VICENTE DOIDO
Antônia estava no Museu de Van Gogh, em Amsterdam, admirando o Trigal com corvos deste Vincent, quando se lembrou de repente de um homem que existiu no longínquo povoado de seu país. Cantanhede, do outro lado do Atlântico, onde ela nascera, também chamado Vicente.
Vicente era apelidado de Vicente Doido, porque tinha hábitos e temperamentos próprios e caminhava ensimesmado sobre os dormentes, entre os trilhos de uma estrada de ferro. Ninguém nunca explicou por que não morreu debaixo dos trens que por ali passavam, tal era o abismo em que vivia mergulhado.
Só agora, vendo os quadros de Van Gogh, Antônia se convencia de que Vicente Doido teria sido um pintor famoso se lhe tivessem dado estudo, telas, pincéis e tintas.
Vicente vivia com um pedaço de carvão desenhando nas paredes do lugar. Todos reclamavam, mas lá estava ele a pintar os campos e os bichos que lhe perturbavam a imaginação exacerbada, em desesperada sofreguidão. Antônia lembrava agora, lamentando uma espécie de perda irreparável.
Então, em Amsterdam, em lugar de Trigal com corvos de Van Gogh, surgiu um belo touro de Vicente Doido desenhado a carvão, numa velha parede de sua infância. Antônia pensou: “uma pena se alguém não tiver como eu, Vicente, esse teu touro na memória, porque aí ele desaparecerá comigo para sempre quando eu morrer. O touro, porque tu, Vicente, estará vivo” – foi o que Antônia garantiu, enquanto admirava de novo o Trigal com corvos, eterno, de Van Gogh.
Arlete Nogueira da Cruz
Lido o belo texto de Arlete, pensemos sobre a questão do repertório. O leitor que não conhecer a obra e a vida de Van Gogh fará uma compreensão bastante parcial. Melhor, não captará as intenções da autora, pois não entenderá a comparação. Logo, quando escrevemos, sabemos que o fazemos para o leitor que tiver em seu repertório todos os (ou boa parte dos) elementos que usamos em nossos textos.

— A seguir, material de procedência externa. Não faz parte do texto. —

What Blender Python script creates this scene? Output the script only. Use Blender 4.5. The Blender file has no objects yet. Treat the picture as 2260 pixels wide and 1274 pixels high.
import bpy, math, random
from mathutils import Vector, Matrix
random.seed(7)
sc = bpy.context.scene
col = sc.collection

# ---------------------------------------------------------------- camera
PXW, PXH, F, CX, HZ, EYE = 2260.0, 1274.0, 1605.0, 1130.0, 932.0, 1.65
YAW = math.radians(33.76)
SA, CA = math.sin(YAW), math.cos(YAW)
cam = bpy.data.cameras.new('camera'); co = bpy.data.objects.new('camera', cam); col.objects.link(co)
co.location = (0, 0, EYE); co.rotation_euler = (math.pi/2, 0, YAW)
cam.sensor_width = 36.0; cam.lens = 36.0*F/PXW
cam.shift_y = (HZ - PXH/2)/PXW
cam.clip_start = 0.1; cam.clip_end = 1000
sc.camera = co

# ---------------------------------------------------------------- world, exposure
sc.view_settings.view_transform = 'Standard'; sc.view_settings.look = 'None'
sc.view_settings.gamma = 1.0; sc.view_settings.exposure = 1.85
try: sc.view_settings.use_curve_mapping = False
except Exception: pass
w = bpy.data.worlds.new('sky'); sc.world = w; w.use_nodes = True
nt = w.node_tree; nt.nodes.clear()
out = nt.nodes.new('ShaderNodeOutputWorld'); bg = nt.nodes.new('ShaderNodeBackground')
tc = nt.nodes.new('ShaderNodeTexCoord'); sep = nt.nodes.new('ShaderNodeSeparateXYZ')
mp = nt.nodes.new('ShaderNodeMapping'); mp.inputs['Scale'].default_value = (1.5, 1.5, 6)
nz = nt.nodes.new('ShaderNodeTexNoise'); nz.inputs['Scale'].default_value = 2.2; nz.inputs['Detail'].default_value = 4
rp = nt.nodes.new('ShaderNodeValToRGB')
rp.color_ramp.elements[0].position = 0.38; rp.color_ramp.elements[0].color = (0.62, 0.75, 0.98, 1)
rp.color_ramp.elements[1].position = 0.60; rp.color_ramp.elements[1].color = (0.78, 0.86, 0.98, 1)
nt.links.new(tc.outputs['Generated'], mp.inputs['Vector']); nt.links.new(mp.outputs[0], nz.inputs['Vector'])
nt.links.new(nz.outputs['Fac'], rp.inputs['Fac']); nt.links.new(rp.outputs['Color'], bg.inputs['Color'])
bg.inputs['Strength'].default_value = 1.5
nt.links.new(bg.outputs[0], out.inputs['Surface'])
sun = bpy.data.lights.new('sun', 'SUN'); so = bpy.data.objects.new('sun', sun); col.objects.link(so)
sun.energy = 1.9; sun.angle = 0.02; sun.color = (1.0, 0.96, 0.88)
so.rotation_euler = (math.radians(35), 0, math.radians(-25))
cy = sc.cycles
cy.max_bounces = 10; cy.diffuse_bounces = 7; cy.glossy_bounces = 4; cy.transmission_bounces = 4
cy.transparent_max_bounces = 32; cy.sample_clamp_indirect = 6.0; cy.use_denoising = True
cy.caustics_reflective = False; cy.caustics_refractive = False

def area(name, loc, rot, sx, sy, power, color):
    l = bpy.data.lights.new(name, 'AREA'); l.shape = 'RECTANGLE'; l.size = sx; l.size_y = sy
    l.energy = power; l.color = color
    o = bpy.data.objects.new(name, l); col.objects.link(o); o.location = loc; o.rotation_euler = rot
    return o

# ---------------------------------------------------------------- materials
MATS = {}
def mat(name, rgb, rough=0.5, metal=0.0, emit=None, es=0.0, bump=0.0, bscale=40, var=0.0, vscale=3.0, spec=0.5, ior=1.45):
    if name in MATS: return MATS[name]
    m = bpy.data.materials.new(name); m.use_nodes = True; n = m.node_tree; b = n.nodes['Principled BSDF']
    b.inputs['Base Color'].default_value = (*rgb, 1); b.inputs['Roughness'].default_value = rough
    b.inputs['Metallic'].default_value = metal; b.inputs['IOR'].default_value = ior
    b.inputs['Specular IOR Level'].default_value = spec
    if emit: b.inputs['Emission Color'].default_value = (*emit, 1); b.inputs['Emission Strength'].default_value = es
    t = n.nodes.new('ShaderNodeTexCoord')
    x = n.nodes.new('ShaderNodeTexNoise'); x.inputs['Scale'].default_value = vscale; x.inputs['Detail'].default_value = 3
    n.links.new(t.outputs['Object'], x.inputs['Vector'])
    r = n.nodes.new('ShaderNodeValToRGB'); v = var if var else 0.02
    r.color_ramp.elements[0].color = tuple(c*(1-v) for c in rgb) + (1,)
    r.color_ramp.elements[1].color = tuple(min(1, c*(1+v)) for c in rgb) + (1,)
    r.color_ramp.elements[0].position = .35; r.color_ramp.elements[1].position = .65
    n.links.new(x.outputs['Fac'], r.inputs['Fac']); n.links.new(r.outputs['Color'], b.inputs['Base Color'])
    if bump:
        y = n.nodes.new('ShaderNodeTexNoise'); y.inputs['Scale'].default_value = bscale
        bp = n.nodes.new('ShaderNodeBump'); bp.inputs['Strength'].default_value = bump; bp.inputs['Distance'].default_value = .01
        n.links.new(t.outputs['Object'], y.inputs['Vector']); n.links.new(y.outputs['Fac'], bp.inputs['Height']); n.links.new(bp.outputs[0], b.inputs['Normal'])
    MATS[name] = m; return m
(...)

Dito de outro modo, o texto é feito pelas diversas leituras a que ele se oferece e estas dependem do repertório, sempre bem variável, de quantos as façam. Um texto não tem um sentido único, fechado, por várias razões. Em primeiro lugar, pela possível polissemia de suas palavras. Mas, em segundo lugar e não menos importante, pela capacidade de compreensão de seus leitores, pois os sentidos só aparecem na relação entre os dois, textos e leitor.
O eterno Van Gogh, como a personagem Antônia diz, tem sua eternidade no repetitivo gesto de contemplação de seus admiradores. A cada olhar, ou a cada leitura, o quadro renasce e produz significa-dos. E como nosso repertório não é fixo, à medida que ele se amplia, nosso olhar e nossa leitura se modificam.
E assim, da noite para o dia, acontece de olharmos e “lermos” o Trigal com corvos, por exemplo, de forma inusitada, porque superpo-mos a esta tela, já nossa velha conhecida, significados novos e subjetivos. Porque um repertório é (ou é desejável que seja) algo sempre em movimento. E uma tela sombria pode se encher de luz.